(WORK TO DO) The listing beneath should be written out in full, exactly as shown.
..............................
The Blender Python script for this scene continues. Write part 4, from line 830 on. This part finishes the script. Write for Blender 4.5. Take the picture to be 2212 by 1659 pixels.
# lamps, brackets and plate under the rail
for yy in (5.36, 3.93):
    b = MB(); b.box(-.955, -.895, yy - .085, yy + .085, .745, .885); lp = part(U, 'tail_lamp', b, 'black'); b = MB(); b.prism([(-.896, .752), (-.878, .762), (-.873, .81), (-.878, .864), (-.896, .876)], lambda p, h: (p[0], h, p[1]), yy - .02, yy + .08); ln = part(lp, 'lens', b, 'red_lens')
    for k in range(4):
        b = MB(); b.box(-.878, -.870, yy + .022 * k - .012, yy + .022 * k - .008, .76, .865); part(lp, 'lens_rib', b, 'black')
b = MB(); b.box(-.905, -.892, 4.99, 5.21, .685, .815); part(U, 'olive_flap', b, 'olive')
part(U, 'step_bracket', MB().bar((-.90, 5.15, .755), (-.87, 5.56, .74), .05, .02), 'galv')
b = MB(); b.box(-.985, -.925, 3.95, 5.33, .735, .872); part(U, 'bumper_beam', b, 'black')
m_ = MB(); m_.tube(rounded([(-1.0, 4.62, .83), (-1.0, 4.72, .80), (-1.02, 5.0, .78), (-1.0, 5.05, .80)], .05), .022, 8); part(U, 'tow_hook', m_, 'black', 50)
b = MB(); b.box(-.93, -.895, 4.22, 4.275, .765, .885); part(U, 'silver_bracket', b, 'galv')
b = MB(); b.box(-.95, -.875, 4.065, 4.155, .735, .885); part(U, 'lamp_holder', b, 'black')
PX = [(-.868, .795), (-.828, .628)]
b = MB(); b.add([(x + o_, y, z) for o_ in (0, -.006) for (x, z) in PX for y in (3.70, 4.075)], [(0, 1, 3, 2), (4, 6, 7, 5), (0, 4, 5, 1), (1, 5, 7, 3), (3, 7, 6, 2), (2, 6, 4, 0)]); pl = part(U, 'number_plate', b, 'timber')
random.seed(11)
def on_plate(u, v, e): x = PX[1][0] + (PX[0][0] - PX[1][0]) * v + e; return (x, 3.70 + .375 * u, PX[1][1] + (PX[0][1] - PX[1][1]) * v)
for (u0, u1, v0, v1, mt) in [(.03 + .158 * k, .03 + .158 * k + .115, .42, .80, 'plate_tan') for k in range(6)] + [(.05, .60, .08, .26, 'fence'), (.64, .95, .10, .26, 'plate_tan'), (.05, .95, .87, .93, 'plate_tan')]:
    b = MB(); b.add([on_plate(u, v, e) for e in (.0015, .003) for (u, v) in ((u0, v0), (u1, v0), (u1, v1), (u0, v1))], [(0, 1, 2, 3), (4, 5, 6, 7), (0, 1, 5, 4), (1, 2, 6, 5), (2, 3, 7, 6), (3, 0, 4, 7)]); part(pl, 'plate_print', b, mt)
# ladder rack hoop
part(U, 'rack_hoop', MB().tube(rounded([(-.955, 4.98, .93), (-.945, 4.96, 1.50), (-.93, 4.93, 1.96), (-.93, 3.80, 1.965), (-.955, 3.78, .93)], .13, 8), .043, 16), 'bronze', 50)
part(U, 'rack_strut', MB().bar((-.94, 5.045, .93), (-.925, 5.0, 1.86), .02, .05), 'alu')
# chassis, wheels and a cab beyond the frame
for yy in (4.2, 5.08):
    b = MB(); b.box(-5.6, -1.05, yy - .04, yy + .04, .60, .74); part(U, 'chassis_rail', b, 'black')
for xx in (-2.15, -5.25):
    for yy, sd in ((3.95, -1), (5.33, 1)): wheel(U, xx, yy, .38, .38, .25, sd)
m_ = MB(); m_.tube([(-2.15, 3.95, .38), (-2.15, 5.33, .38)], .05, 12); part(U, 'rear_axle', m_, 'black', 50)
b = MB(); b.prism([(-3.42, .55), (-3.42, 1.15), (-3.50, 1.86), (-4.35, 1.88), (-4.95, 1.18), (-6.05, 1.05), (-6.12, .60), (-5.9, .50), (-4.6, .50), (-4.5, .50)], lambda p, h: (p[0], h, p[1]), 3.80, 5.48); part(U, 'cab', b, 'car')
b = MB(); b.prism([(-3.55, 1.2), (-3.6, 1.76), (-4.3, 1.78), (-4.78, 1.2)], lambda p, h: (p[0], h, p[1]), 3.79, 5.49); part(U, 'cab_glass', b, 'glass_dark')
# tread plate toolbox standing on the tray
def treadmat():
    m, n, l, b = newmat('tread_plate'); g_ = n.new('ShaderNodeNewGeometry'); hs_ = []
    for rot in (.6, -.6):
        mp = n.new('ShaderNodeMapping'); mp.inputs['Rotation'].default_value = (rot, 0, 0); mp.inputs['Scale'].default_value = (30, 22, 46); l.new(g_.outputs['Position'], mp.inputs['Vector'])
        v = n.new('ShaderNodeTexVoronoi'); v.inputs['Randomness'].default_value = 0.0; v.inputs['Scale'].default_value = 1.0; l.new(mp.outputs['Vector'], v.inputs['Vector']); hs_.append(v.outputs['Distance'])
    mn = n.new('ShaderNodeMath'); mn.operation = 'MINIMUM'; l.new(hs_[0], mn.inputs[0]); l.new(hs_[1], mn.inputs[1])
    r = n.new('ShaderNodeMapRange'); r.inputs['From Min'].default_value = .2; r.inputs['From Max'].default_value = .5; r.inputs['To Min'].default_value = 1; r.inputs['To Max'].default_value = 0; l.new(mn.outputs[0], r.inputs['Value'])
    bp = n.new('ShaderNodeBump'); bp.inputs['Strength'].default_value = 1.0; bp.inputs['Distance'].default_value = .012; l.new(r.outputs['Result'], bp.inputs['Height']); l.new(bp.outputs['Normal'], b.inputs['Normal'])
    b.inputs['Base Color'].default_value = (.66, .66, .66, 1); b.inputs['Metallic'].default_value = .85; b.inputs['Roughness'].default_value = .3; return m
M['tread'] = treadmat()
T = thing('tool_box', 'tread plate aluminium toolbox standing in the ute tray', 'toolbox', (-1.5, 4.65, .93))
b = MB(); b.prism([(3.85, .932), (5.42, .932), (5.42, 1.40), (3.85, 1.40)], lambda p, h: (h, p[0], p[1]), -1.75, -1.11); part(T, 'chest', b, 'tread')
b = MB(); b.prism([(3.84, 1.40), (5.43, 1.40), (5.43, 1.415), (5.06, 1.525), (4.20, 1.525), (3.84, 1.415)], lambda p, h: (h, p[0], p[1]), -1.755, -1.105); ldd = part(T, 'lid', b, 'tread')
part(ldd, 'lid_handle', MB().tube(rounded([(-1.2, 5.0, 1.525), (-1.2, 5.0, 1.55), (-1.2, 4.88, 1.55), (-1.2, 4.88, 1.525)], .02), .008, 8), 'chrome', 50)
..............................
(WRITTEN ANSWER)
The Blender Python script for this scene continues. Write part 4, from line 830 on. This part finishes the script. Write for Blender 4.5. Take the picture to be 2212 by 1659 pixels.
# lamps, brackets and plate under the rail
for yy in (5.36, 3.93):
    b = MB(); b.box(-.955, -.895, yy - .085, yy + .085, .745, .885); lp = part(U, 'tail_lamp', b, 'black'); b = MB(); b.prism([(-.896, .752), (-.878, .762), (-.873, .81), (-.878, .864), (-.896, .876)], lambda p, h: (p[0], h, p[1]), yy - .02, yy + .08); ln = part(lp, 'lens', b, 'red_lens')
    for k in range(4):
        b = MB(); b.box(-.878, -.870, yy + .022 * k - .012, yy + .022 * k - .008, .76, .865); part(lp, 'lens_rib', b, 'black')
b = MB(); b.box(-.905, -.892, 4.99, 5.21, .685, .815); part(U, 'olive_flap', b, 'olive')
part(U, 'step_bracket', MB().bar((-.90, 5.15, .755), (-.87, 5.56, .74), .05, .02), 'galv')
b = MB(); b.box(-.985, -.925, 3.95, 5.33, .735, .872); part(U, 'bumper_beam', b, 'black')
m_ = MB(); m_.tube(rounded([(-1.0, 4.62, .83), (-1.0, 4.72, .80), (-1.02, 5.0, .78), (-1.0, 5.05, .80)], .05), .022, 8); part(U, 'tow_hook', m_, 'black', 50)
b = MB(); b.box(-.93, -.895, 4.22, 4.275, .765, .885); part(U, 'silver_bracket', b, 'galv')
b = MB(); b.box(-.95, -.875, 4.065, 4.155, .735, .885); part(U, 'lamp_holder', b, 'black')
PX = [(-.868, .795), (-.828, .628)]
b = MB(); b.add([(x + o_, y, z) for o_ in (0, -.006) for (x, z) in PX for y in (3.70, 4.075)], [(0, 1, 3, 2), (4, 6, 7, 5), (0, 4, 5, 1), (1, 5, 7, 3), (3, 7, 6, 2), (2, 6, 4, 0)]); pl = part(U, 'number_plate', b, 'timber')
random.seed(11)
def on_plate(u, v, e): x = PX[1][0] + (PX[0][0] - PX[1][0]) * v + e; return (x, 3.70 + .375 * u, PX[1][1] + (PX[0][1] - PX[1][1]) * v)
for (u0, u1, v0, v1, mt) in [(.03 + .158 * k, .03 + .158 * k + .115, .42, .80, 'plate_tan') for k in range(6)] + [(.05, .60, .08, .26, 'fence'), (.64, .95, .10, .26, 'plate_tan'), (.05, .95, .87, .93, 'plate_tan')]:
    b = MB(); b.add([on_plate(u, v, e) for e in (.0015, .003) for (u, v) in ((u0, v0), (u1, v0), (u1, v1), (u0, v1))], [(0, 1, 2, 3), (4, 5, 6, 7), (0, 1, 5, 4), (1, 2, 6, 5), (2, 3, 7, 6), (3, 0, 4, 7)]); part(pl, 'plate_print', b, mt)
# ladder rack hoop
part(U, 'rack_hoop', MB().tube(rounded([(-.955, 4.98, .93), (-.945, 4.96, 1.50), (-.93, 4.93, 1.96), (-.93, 3.80, 1.965), (-.955, 3.78, .93)], .13, 8), .043, 16), 'bronze', 50)
part(U, 'rack_strut', MB().bar((-.94, 5.045, .93), (-.925, 5.0, 1.86), .02, .05), 'alu')
# chassis, wheels and a cab beyond the frame
for yy in (4.2, 5.08):
    b = MB(); b.box(-5.6, -1.05, yy - .04, yy + .04, .60, .74); part(U, 'chassis_rail', b, 'black')
for xx in (-2.15, -5.25):
    for yy, sd in ((3.95, -1), (5.33, 1)): wheel(U, xx, yy, .38, .38, .25, sd)
m_ = MB(); m_.tube([(-2.15, 3.95, .38), (-2.15, 5.33, .38)], .05, 12); part(U, 'rear_axle', m_, 'black', 50)
b = MB(); b.prism([(-3.42, .55), (-3.42, 1.15), (-3.50, 1.86), (-4.35, 1.88), (-4.95, 1.18), (-6.05, 1.05), (-6.12, .60), (-5.9, .50), (-4.6, .50), (-4.5, .50)], lambda p, h: (p[0], h, p[1]), 3.80, 5.48); part(U, 'cab', b, 'car')
b = MB(); b.prism([(-3.55, 1.2), (-3.6, 1.76), (-4.3, 1.78), (-4.78, 1.2)], lambda p, h: (p[0], h, p[1]), 3.79, 5.49); part(U, 'cab_glass', b, 'glass_dark')
# tread plate toolbox standing on the tray
def treadmat():
    m, n, l, b = newmat('tread_plate'); g_ = n.new('ShaderNodeNewGeometry'); hs_ = []
    for rot in (.6, -.6):
        mp = n.new('ShaderNodeMapping'); mp.inputs['Rotation'].default_value = (rot, 0, 0); mp.inputs['Scale'].default_value = (30, 22, 46); l.new(g_.outputs['Position'], mp.inputs['Vector'])
        v = n.new('ShaderNodeTexVoronoi'); v.inputs['Randomness'].default_value = 0.0; v.inputs['Scale'].default_value = 1.0; l.new(mp.outputs['Vector'], v.inputs['Vector']); hs_.append(v.outputs['Distance'])
    mn = n.new('ShaderNodeMath'); mn.operation = 'MINIMUM'; l.new(hs_[0], mn.inputs[0]); l.new(hs_[1], mn.inputs[1])
    r = n.new('ShaderNodeMapRange'); r.inputs['From Min'].default_value = .2; r.inputs['From Max'].default_value = .5; r.inputs['To Min'].default_value = 1; r.inputs['To Max'].default_value = 0; l.new(mn.outputs[0], r.inputs['Value'])
    bp = n.new('ShaderNodeBump'); bp.inputs['Strength'].default_value = 1.0; bp.inputs['Distance'].default_value = .012; l.new(r.outputs['Result'], bp.inputs['Height']); l.new(bp.outputs['Normal'], b.inputs['Normal'])
    b.inputs['Base Color'].default_value = (.66, .66, .66, 1); b.inputs['Metallic'].default_value = .85; b.inputs['Roughness'].default_value = .3; return m
M['tread'] = treadmat()
T = thing('tool_box', 'tread plate aluminium toolbox standing in the ute tray', 'toolbox', (-1.5, 4.65, .93))
b = MB(); b.prism([(3.85, .932), (5.42, .932), (5.42, 1.40), (3.85, 1.40)], lambda p, h: (h, p[0], p[1]), -1.75, -1.11); part(T, 'chest', b, 'tread')
b = MB(); b.prism([(3.84, 1.40), (5.43, 1.40), (5.43, 1.415), (5.06, 1.525), (4.20, 1.525), (3.84, 1.415)], lambda p, h: (h, p[0], p[1]), -1.755, -1.105); ldd = part(T, 'lid', b, 'tread')
part(ldd, 'lid_handle', MB().tube(rounded([(-1.2, 5.0, 1.525), (-1.2, 5.0, 1.55), (-1.2, 4.88, 1.55), (-1.2, 4.88, 1.525)], .02), .008, 8), 'chrome', 50)